▶ SHORT EXERCISE:
Below is a listing. Quote from it, exactly, the lines from the one containing "Generate a Blender" down to the one containing "rnd = random.Random(7)", both ends included, and nothing else.

▶ SUPPLIED RECORDS:
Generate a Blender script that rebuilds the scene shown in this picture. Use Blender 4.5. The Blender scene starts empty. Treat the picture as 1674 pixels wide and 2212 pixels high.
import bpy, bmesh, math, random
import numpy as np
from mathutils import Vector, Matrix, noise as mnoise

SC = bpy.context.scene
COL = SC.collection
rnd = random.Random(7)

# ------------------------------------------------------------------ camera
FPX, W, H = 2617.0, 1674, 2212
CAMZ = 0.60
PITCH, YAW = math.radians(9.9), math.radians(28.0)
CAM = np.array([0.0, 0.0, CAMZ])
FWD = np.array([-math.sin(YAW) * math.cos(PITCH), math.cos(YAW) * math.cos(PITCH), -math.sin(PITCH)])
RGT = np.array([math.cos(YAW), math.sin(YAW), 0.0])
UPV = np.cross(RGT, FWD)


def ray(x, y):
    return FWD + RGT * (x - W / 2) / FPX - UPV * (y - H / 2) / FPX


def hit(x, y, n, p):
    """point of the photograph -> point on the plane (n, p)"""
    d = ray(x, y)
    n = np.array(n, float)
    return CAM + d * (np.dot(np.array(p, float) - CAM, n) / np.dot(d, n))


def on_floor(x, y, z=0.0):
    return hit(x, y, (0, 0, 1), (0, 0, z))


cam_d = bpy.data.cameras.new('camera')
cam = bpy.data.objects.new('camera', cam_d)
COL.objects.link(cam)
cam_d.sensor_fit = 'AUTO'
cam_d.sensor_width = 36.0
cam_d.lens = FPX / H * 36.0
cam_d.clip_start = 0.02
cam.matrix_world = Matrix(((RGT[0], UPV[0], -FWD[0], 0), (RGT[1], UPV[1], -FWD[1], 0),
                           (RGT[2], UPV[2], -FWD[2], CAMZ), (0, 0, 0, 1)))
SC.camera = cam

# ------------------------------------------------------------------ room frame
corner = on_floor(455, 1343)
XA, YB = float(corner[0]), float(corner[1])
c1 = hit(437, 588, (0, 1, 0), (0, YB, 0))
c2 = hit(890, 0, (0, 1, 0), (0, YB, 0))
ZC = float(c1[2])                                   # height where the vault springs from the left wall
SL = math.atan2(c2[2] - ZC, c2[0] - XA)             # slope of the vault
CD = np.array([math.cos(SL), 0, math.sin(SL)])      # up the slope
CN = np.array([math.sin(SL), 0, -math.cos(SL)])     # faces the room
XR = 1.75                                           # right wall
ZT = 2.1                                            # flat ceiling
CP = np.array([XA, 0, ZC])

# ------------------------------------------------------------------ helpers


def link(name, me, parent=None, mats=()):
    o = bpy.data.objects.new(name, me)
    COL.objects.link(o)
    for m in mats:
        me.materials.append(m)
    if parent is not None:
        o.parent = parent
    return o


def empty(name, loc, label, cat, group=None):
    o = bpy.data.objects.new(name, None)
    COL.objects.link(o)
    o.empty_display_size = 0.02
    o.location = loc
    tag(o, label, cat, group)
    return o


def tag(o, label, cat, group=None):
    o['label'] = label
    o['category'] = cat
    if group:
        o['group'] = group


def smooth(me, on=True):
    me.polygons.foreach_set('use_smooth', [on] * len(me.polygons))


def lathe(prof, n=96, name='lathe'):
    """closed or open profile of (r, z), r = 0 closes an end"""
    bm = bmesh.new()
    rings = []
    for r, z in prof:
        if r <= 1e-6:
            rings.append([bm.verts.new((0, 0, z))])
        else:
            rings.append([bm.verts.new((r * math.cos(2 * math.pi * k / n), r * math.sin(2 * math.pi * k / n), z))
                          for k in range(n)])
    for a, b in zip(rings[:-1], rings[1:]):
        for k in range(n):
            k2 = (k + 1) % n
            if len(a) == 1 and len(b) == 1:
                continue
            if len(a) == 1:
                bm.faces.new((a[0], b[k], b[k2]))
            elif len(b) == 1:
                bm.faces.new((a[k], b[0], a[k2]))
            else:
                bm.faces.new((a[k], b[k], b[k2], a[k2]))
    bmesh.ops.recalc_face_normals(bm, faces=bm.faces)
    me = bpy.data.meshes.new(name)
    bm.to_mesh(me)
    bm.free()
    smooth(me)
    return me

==

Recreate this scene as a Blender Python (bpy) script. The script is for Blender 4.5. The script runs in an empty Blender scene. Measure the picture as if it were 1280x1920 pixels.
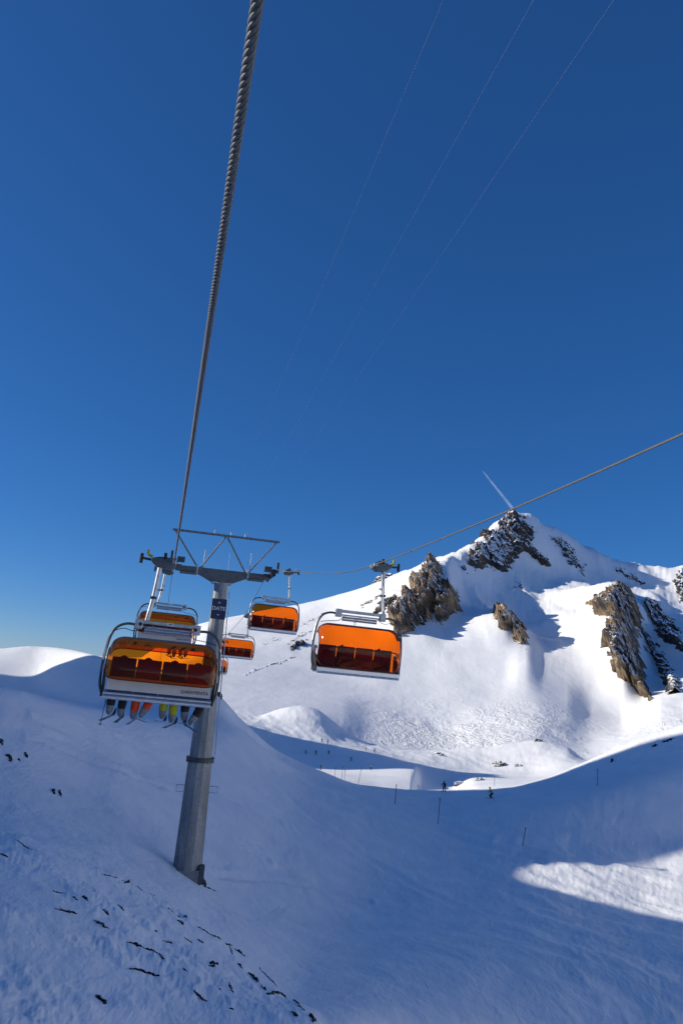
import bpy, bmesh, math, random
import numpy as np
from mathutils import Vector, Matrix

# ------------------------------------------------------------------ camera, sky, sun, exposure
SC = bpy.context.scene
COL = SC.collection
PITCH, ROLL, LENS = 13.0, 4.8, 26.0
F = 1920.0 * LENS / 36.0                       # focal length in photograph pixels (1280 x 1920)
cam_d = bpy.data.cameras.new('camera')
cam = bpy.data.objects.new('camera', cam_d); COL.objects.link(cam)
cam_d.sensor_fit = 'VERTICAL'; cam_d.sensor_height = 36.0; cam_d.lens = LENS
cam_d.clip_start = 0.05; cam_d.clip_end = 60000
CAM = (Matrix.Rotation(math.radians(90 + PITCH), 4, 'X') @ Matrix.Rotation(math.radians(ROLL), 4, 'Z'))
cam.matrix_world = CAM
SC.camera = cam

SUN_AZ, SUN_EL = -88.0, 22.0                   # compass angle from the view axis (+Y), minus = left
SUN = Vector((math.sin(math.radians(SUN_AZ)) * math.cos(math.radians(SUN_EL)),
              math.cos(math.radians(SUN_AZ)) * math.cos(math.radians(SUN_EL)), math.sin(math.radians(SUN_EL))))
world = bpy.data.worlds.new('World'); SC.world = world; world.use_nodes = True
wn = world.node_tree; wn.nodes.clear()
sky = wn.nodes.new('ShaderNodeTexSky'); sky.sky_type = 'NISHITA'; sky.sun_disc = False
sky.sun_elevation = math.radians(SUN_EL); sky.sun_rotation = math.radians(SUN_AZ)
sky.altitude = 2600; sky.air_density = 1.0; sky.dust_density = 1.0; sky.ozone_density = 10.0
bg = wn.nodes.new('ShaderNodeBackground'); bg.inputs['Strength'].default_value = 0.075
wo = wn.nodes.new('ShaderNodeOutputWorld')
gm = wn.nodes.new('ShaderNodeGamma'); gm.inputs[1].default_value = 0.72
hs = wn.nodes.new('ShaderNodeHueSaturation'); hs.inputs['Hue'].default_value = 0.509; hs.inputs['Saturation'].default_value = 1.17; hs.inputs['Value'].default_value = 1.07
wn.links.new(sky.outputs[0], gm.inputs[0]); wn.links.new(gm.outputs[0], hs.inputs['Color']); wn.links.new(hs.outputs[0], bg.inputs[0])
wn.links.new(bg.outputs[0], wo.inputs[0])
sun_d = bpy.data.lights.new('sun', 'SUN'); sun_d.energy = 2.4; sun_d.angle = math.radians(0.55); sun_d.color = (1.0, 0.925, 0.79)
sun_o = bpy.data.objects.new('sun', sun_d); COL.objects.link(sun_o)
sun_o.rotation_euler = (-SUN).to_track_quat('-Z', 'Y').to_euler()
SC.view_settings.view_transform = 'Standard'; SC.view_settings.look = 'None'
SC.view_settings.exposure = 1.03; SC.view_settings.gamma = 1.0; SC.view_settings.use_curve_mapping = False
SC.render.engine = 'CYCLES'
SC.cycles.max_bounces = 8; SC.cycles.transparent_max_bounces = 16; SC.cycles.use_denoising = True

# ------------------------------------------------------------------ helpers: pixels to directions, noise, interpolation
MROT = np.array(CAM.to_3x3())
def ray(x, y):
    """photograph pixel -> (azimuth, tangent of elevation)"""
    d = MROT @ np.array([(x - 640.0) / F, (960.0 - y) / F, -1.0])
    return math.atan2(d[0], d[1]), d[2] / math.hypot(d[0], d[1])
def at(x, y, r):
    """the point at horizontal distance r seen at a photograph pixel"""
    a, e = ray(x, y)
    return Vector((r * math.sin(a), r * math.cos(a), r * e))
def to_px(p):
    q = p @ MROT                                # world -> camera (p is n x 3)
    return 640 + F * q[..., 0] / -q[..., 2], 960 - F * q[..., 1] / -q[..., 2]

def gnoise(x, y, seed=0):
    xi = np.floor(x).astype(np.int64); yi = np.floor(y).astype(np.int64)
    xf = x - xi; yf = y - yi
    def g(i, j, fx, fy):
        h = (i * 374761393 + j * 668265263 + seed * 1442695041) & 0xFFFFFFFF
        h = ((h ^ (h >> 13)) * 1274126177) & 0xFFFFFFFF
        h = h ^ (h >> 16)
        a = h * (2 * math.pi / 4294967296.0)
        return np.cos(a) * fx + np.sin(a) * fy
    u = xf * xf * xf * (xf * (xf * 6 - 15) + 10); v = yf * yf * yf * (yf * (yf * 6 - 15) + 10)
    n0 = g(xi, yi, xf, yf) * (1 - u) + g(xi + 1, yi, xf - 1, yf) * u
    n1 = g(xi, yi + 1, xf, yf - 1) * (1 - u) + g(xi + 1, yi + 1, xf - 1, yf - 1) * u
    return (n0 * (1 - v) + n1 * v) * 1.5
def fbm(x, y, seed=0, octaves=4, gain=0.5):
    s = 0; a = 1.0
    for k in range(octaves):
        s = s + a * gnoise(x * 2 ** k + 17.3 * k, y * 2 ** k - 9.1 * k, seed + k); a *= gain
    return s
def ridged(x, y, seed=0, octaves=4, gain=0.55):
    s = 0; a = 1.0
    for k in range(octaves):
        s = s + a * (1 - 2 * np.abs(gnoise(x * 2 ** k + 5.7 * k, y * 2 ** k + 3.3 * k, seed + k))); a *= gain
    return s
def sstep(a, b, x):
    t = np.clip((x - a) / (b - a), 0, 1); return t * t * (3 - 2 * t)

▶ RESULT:
Generate a Blender script that rebuilds the scene shown in this picture. Use Blender 4.5. The Blender scene starts empty. Treat the picture as 1674 pixels wide and 2212 pixels high.
import bpy, bmesh, math, random
import numpy as np
from mathutils import Vector, Matrix, noise as mnoise

SC = bpy.context.scene
COL = SC.collection
rnd = random.Random(7)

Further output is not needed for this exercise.